17. Mai 2010

Kurioses, kurz kommentiert: Nicht der Islam ist homoxualitätsfeindlich, sondern der Westen, der ihn dazu gemacht hat. Meint Georg Klauda

Auf den Mann aufmerksam geworden bin ich durch ein Interview mit ihm, das gestern in "Welt-Online" stand.

Zuvor hatte ich noch nie etwas von Georg Klauda gehört. Also habe ich gegoogelt: Er hat Soziologie studiert und ein Buch geschrieben. Es heißt "Die Vertreibung aus dem Serail: Europa und die Heteronormalisierung der islamischen Welt".

Darin vertritt er eine der kuriosesten Thesen, die ich jemals über den Islam gelesen habe: Dieser sei als solcher gar nicht feindlich gegenüber der Homosexualität; im Gegenteil. Aus dem Interview mit "Welt-Online":
Im geschichtlichen Rückblick war es eher die islamische Welt, die eine schwunghafte Tradition gleichgeschlechtlicher Liebe in der hochsprachlichen Dichtung unterhielt. Gut die Hälfte aller klassischen Liebesverse sind an junge Männer gerichtet. Damit unterschied sie sich verblüffend von den Verhältnissen im christlich-"aufgeklärten" Europa, in dem es zwischen dem 18. und 20. Jahrhundert eine schwunghafte Praxis von strafrechtlicher Verfolgung und medizinischer Pathologisierung gab.
Wenn jemand "Aufklärung" oder "aufgeklärt" in Anführungszeichen setzt, dann werde ich immer hellhörig. Dann handelt es sich in der Regel um einen Dunkelmann, der das Licht der Lumières scheut.

Daß manche der in Liebeslyrik Angeschmachteten in der islamischen - wie auch in der abendländischen - Literatur junge Männer gewesen sein mögen, mag ja stimmen. Daraus auf den damaligen Islam allgemein zu schließen, ist schon recht kühn.

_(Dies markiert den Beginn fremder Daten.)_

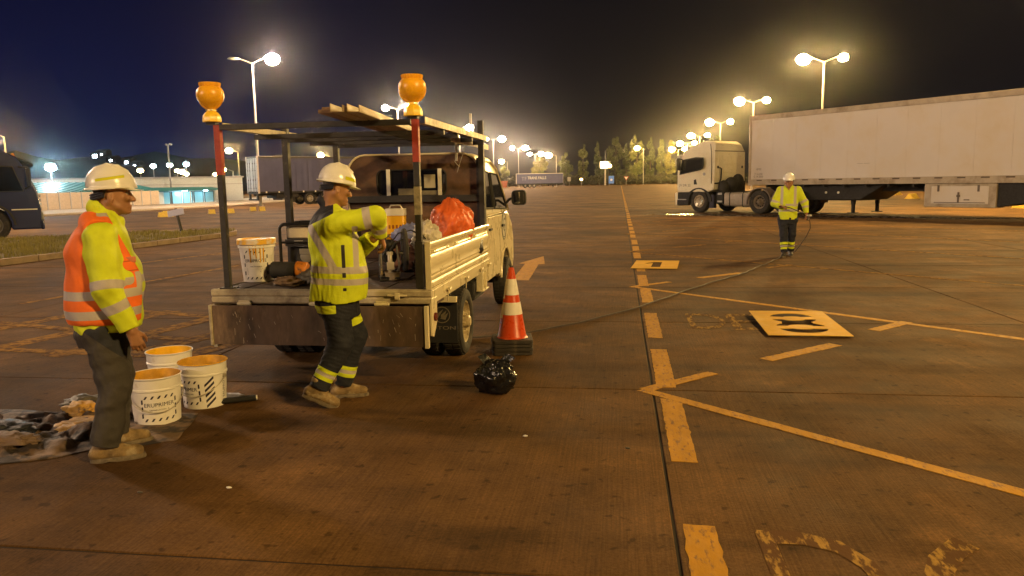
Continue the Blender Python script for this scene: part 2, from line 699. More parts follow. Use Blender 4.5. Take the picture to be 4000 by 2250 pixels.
def slab_edges():
    xs = [0.255 + 4.13 * k for k in range(-4, 8)]
    ys = [2.985 + 2.925 * k for k in range(-2, 22)]
    return xs, ys
def ground():
    b = MB()
    b.box(-700, 700, -120, 900, -0.5, -0.012)
    tag(b.build('ground', M_CONC, smooth=False), kind='structure')
    xs, ys = slab_edges()
    b = MB()
    b.box(xs[0] - 0.02, xs[-1] + 0.02, ys[0] - 0.02, ys[-1] + 0.02, -0.011, -0.0075)
    pav = tag(b.build('pavement', M_JOINT, smooth=False), kind='structure')
    W, D = 4.13, 2.925
    g = 0.017
    b = MB()
    # slab with a slightly chipped, chamfered rim
    rnd = random.Random(3)
    def ring(ins, z, jit):
        pts = []
        hw, hd = W / 2 - g / 2 - ins, D / 2 - g / 2 - ins
        nx, ny = 8, 6
        for i in range(nx):
            pts.append((-hw + 2 * hw * i / nx, -hd))
        for i in range(ny):
            pts.append((hw, -hd + 2 * hd * i / ny))
        for i in range(nx):
            pts.append((hw - 2 * hw * i / nx, hd))
        for i in range(ny):
            pts.append((-hw, hd - 2 * hd * i / ny))
        return [(x + (rnd.uniform(-jit, jit) if abs(abs(x) - hw) < 1e-6 else 0), y + (rnd.uniform(-jit, jit) if abs(abs(y) - hd) < 1e-6 else 0), z) for x, y in pts]
    b.loft([ring(0, -0.0074, 0.0012), ring(0, -0.004, 0.002), ring(0.004, 0.0, 0.0025)])
    me = b.mesh('concrete_slab', M_CONC)
    for i in range(len(xs) - 1):
        for j in range(len(ys) - 1):
            obj_from(me, 'concrete_slab', pav, ((xs[i] + xs[i + 1]) / 2, (ys[j] + ys[j + 1]) / 2, random.uniform(-0.0006, 0.0006)))
    # ---- painted markings
    def quad(name, pts, m, z=0.0025):
        mb = MB()
        if len(pts) <= 8:                        # ragged brushed edges
            rg = []
            for i, a in enumerate(pts):
                c = pts[(i + 1) % len(pts)]
                L = math.hypot(c[0] - a[0], c[1] - a[1])
                n = max(1, int(L / 0.05))
                for j in range(n):
                    q = j / n
                    w = 0.0015 if j == 0 else 0.0032
                    rg.append((a[0] + (c[0] - a[0]) * q + random.gauss(0, w), a[1] + (c[1] - a[1]) * q + random.gauss(0, w)))
            pts = rg
        mb.prism([(x, y, 0.0005) for x, y in pts], (0, 0, z - 0.0005))
        return mb.build(name, m, pav, smooth=False)
    def strip(name, a, c, w, m, z=0.0025, skew=True):
        a, c = Vector(a), Vector(c)
        t = (c - a).normalized()
        nn = Vector((-t.y, t.x)) * w / 2
        n = max(2, int((c - a).length / 0.35))
        L, Rr = [], []
        for i in range(n + 1):
            p = a.lerp(c, i / n)
            j = nn * (1 + random.uniform(-0.05, 0.05))
            L.append(p + j)
            Rr.append(p - j)
        return quad(name, [tuple(p) for p in L + Rr[::-1]], m, z)
    for k in range(-1, 40):
        o = 5.92 * k
        for y0, y1 in ((4.36, 5.66), (5.99, 7.37), (7.93, 9.44)):
            if y1 + o > 1.5:
                s = 0.298 + random.uniform(-0.008, 0.008)
                quad('lane_dash', [(s, y0 + o), (s + 0.15, y0 + o - 0.01), (s + 0.155, y1 + o), (s + 0.004, y1 + o + 0.01)], M_PAINT)
    for k in range(0, 9):
        y = 5.88 + 5.92 * k
        old = M_PAINT if k < 2 else M_OLDPAINT
        strip('bay_line', (0.17, y + 0.03), (0.17 + 17 - 0.3 * k, y + 0.03 - 16.7), 0.105 if k < 2 else 0.09, old, 0.0032)
        strip('bay_tick', (0.19, y + 0.02), (0.78, y + 0.60), 0.11, old, 0.0038)
        if k:
            strip('bay_tick', (2.66, y - 3.36), (3.17, y - 2.84), 0.13, old, 0.0038)
        strip('bay_tick', (1.30, y + 1.12), (2.08, y + 1.82), 0.14, old, 0.0030)
    # turn arrow between the truck and the dashed line
    quad('arrow_marking', [(-1.79, 12.62), (-1.50, 12.60), (-1.60, 15.1), (-1.48, 15.12), (-1.66, 16.75), (-2.02, 15.25), (-1.88, 15.2)], M_PAINT)
    # worn hatching behind the left worker
    hs = [((-5.55, 6.7), (-4.95, 9.3)), ((-4.85, 6.6), (-4.30, 8.4)), ((-6.5, 6.7), (-5.9, 9.4)), ((-4.25, 6.75), (-3.95, 7.6)), ((-7.6, 6.9), (-7.0, 9.5))]
    for a, c in hs:
        strip('hatch_stripe', a, c, 0.26, M_OLDPAINT)
    for a, c in (((-7.9, 8.5), (-4.6, 7.55)), ((-7.4, 9.7), (-4.5, 8.75)), ((-6.6, 7.0), (-3.9, 6.75))):
        strip('hatch_stripe', a, c, 0.16, M_OLDPAINT, 0.0032)
    strip('edge_line', (-10.6, 15.2), (-9.7, 18.2), 0.12, M_OLDPAINT)
    strip('edge_line', (-9.9, 20.5), (-5.2, 38.5), 0.12, M_OLDPAINT)
    strip('edge_line', (-8.6, 9.9), (-7.9, 15.0), 0.12, M_OLDPAINT)
    # faded stencilled letters, one row per bay
    def letter(ch, x0, x1, y0, y1):
        vs, fs = text_geo(ch, 1.0)
        ax = [v[0] for v in vs]
        ay = [v[1] for v in vs]
        mb = MB()
        mb.add([(x0 + (v[0] - min(ax)) / (max(ax) - min(ax)) * (x1 - x0), y0 + (v[1] - min(ay)) / (max(ay) - min(ay)) * (y1 - y0), 0.0022) for v in vs], fs)
        mb.build('faded_letter', M_FADED, pav, smooth=False)
    letter('D', 0.78, 1.20, 8.45, 9.42)
    letter('E', 1.24, 1.62, 8.40, 9.42)
    letter('D', 0.62, 1.10, 2.50, 3.50)
    letter('6', 1.17, 1.66, 2.50, 3.52)
    # oil and water stains, plus the trailer's shade painted as a dark band
    st = mat('wet_shaded_concrete', (0.060, 0.036, 0.022), 0.25, var=0.3, vs=1.5, coord='World')
    def blob(name, cx, cyy, rx, ry, rot, m, z):
        pts = []
        for i in range(48):
            a = 2 * math.pi * i / 48
            k = 1 + 0.35 * mnoise.noise((math.cos(a) * 1.6 + cx, math.sin(a) * 1.6 + cyy, 1.7))
            p = Vector((math.cos(a) * rx * k, math.sin(a) * ry * k))
            p.rotate(Matrix.Rotation(rot, 2))
            pts.append((cx + p.x, cyy + p.y, z))
        mb = MB()
        mb.poly(pts)
        return mb.build(name, m, pav, smooth=False)
    blob('wet_shade_patch', 8.2, 33.4, 6.2, 0.85, R(-28), st, 0.0035)  # long dark strip painted where the trailer's shade falls
    blob('wet_shade_patch', 3.3, 36.8, 1.9, 0.5, R(-10), st, 0.0037)
    wat = mat('puddle_water', (0.012, 0.009, 0.007), 0.03, spec=0.6)
    blob('puddle', 2.95, 37.4, 0.42, 0.20, R(0), wat, 0.0050)
    blob('puddle', 4.85, 37.9, 0.42, 0.18, R(0), wat, 0.0050)
    blob('puddle', 8.9, 35.9, 2.3, 0.35, R(-30), wat, 0.0052)
ground()

# ------------------------------------------------------------------ raised grass island on the left
def island():
    outl = [(-13.45, 8.0), (-13.5, 15.0), (-13.3, 19.4), (-12.95, 23.4), (-13.0, 24.6), (-13.4, 25.4), (-14.3, 26.0), (-15.6, 25.5), (-16.9, 24.6), (-18.3, 23.0), (-20.2, 21.6), (-24.0, 18.6), (-34.0, 8.0)]
    m_k = mat('kerb_concrete', (0.26, 0.19, 0.13), 0.85, var=0.22, vs=4, bump=0.4, coord='World', rnd=0.12)
    m_s = mat('island_soil', (0.10, 0.075, 0.03), 0.95, var=0.3, vs=3, coord='World')
    b = MB()
    b.prism([(x, y, -0.01) for x, y in outl], (0, 0, 0.125))
    isl = tag(b.build('terrain_island', m_s, smooth=False), kind='structure')
    # kerb stones along the rim
    n = len(outl)
    for i in range(n - 1):
        a, c = Vector(outl[i]), Vector(outl[i + 1])
        t = (c - a)
        k = max(1, round(t.length / 1.0))
        nn = Vector((t.y, -t.x)).normalized()
        for j in range(k):
            p, q = a.lerp(c, (j + 0.012) / k), a.lerp(c, (j + 0.988) / k)
            o = nn * 0.07
            mb = MB()
            h = 0.15 + random.uniform(-0.006, 0.006)
            mb.prism([(*(p - o), -0.01), (*(p + o), -0.01), (*(q + o), -0.01), (*(q - o), -0.01)], (0, 0, h))
            mb.build('kerb_stone', m_k, isl, bevel=0.012, smooth=False)
    # dry grass
    m_g = mat('dry_grass', (0.20, 0.17, 0.032), 0.8, var=0.4, vs=2.0, coord='World')
    rnd = random.Random(11)
    V, F = [], []
    def inside(x, y):
        c = False
        for i in range(n):
            x1, y1 = outl[i]
            x2, y2 = outl[(i + 1) % n]
            if (y1 > y) != (y2 > y) and x < (x2 - x1) * (y - y1) / (y2 - y1) + x1:
                c = not c
        return c
    cnt = 0
    while cnt < 26000:
        x, y = rnd.uniform(-26, -12.9), rnd.uniform(11, 26)
        if not inside(x, y):
            continue
        cl = mnoise.noise((x * 0.9, y * 0.9, 0))
        if cl < -0.25 and rnd.random() < 0.8:
            continue
        h = (0.05 + 0.08 * rnd.random()) * (1 + 0.6 * cl)
        a = rnd.uniform(0, 6.28)
        w = 0.012
        lx, ly = rnd.uniform(-0.04, 0.04), rnd.uniform(-0.04, 0.04)
        o = len(V)
        V += [(x - w * math.cos(a), y - w * math.sin(a), 0.11), (x + w * math.cos(a), y + w * math.sin(a), 0.11), (x + lx, y + ly, 0.115 + h)]
        F.append((o, o + 1, o + 2))
        cnt += 1
    b = MB()
    b.v, b.f, b.m = V, F, [0] * len(F)
    me = bpy.data.meshes.new('grass')
    me.from_pydata(V, [], F)
    me.materials.append(m_g)
    tag(obj_from(me, 'grass'), 'short dry grass growing on the kerbed traffic island', 'grass', kind='stuff')
island()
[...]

Wo aber aber hat die heutige Haltung des Islam zur Homosexualität ihren Ursprung? Wie kommt es, daß heute manche Moslems wie der Kuweiti Dr. Sa'd Al-'Inzi die vom islamischen Gesetz vorgesehene Todesstrafe durch Sturz in die Tiefe als zu milde ansehen und für Auspeitschen und Foltern von Homosexuellen plädieren?

Klauda hat eine verblüffende Antwort:
Ich finde es ärgerlich, wenn in aktuellen Debatten über diese historischen Hintergründe hinweggegangen wird. Sonst wäre für viele erkennbar, dass die zeitgenössische Homosexuellenverfolgung in muslimisch geprägten Ländern nichts mit "mittelalterlicher Rückständigkeit" zu tun hat, sondern mit einer Re-Inszenierung der westlichen Modernisierung.
"Re-Inszenierung der westlichen Modernisierung" - was meint Klauda damit? Genaueres verrät die Verlagsmitteilung zu seinem Buch:
Anhand zahlreicher historischer und aktueller Quellen belegt der Autor, dass die Schwulenverfolgung in Ländern wie Iran und Ägypten weniger das Relikt einer vormodernen Vergangenheit ist. Vielmehr handelt es sich um das Resultat einer gewaltsamen Angleichung an die Denkformen ihrer ehemaligen Kolonialherren, die Homosexuelle im Prozess der Modernisierung erstmals identifiziert, benannt und zum Objekt staatlichen Handelns gemacht haben. Homophobie ist eine Erfindung des christlichen Westens, die im Zuge der Globalisierung in die entlegensten Winkel dieser Welt exportiert wird.
Hm, hm. Eine mutige These. Eine These, die einmal mehr zeigt, daß es nichts Schlechtes auf dieser Welt gibt, das man mit hinreichender Phantasie nicht dem "christlichen Westen" würde aufbürden können.

Eine These allerdings, die bei Moslems auf wenig Verständnis stoßen dürfte. Für diese - beispielsweise den Kairoer Rechtsgelehrten Sheik Yusuf Al-Qaradawi - nämlich ist die Verurteilung der Homosexualität Teil der Scharia und bereits im Koran enthalten.

Die Haltung des Koran war weniger rigoros als die heutiger Islamisten. Aber daß die Verurteilung der Homosexualität erst durch den christlichen Westen in den Islam hineingetragen worden sei, ist wohl doch eher die romantische Phantasie eines verlorenen Sohns jenes christlichen Westens, der diesem auch noch das anlasten möchte

Wie sich tatsächlich im Islam die feindliche Haltung gegenüber der Homosexualität entwickelt hat, darüber hat ausführlich und detailliert der Arabist Arno Schmitt im Journal of Arabic and Islamic Studies (2001-2002, 4, 49-110) Auskunft gegeben.